Haskell method is too slow

1
votes

I wrote a function in Haskell which looks like this:

maxSumme :: [[Int]] -> Int
maxSumme [] = 0
maxSumme (x:l) = if subSumme x < maxSumme l then maxSumme l else subSumme x

subSumme :: [Int] -> Int
subSumme [] = 0             
subSumme (x:l) = x + subSumme(l)

-- function call
maxSumme [[7,2,4],[5,8,1],[7,9,2]] -- with 25 innerLists

I tested it but this method is very slowly. If I call it with a list of 25 innerLists with 3 items it takes up to a minute to calculate the maxSumme. That is not normal isn't it? I must have made ​​a mistake but I can't find it. How can I optimize my method? Is there a faster way to do this?
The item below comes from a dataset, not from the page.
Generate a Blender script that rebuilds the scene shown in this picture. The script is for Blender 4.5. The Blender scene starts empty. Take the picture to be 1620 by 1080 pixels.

EDIT: I think found the mistake. I'm convinced that it is the maxSumme l then maxSumme l. I loop throught the list to often each time and that takes so long. But actually I have no idea how to avoid that.

1
haskelloptimization
let lifting the maxSumme l reduces the time complexity from exponential to linear. CSE is not always ok in lazy languages, but it is in this case.Philip JF
I'm new to Haskell. What do you mean with left lifting and CSE? It would be great if I can change it to a linear functionCilenco
He means wrapping the code which repeat subSumme x in let ssx = subSumme x in ... (and replacing subSumme x with ssx). It's like defining a new variable, in some sort. Also the same goes for maxSumme l. CSE means "common subexpression elimination". If the compiler would have realized that those expressions are the same, it could have done what we just described and opmitized the hell out of the code, but for some reason it didn't (maybe it's not always ok as Philip suggests).Guido
CSE can lead to more sharing and thus worsen asymptotic space efficency. GHC thus does less CSE than other agressive production quality compilers for this reason, although it could probably do a better job at handling cases like this.Philip JF
@Guido I think the problem is not the unshared subSumme, but the unshared maxSumme. Leaving subSumme unshared costs double; leaving maxSumme unshared doubles the number of recursive calls, which leads to an exponential cost in the length of the list being recursed on.Daniel Wagner

1 Answers

3
votes

So you've found the problem function. It's because for each list, you call subSumme many, many times. What you can do instead is map subSumme to each list passed to maxSumme, then find the maximum of those numbers:

maxSumme xs = maximum $ map subSumme xs

If you can't use maximum, you'll need to figure out how to implement that yourself =P

To explain the $ operator, it means to always run everything to the right before the left. It makes an expression like

f (g (h (i (j (k (l x))))))

into

f $ g $ h $ i $ j $ k $ l x

Be warned, this gets tricky with functions with multiple parameters. This wont compile

map $ (1+) $ replicate 10 1

because it's the same as

  map ((1+) (replicate 10 1))
= map ((1+) replicate 10 1))
= map (1 + replicate 10 1)
= map (1 + [1, 1, 1, 1, 1, 1, 1, 1, 1, 1])
         ^------ Can't add a number to a list!

But you could do

map (1+) $ replicate 10 1

Basically, all it's for is to remove the need for parentheses in a lot of cases.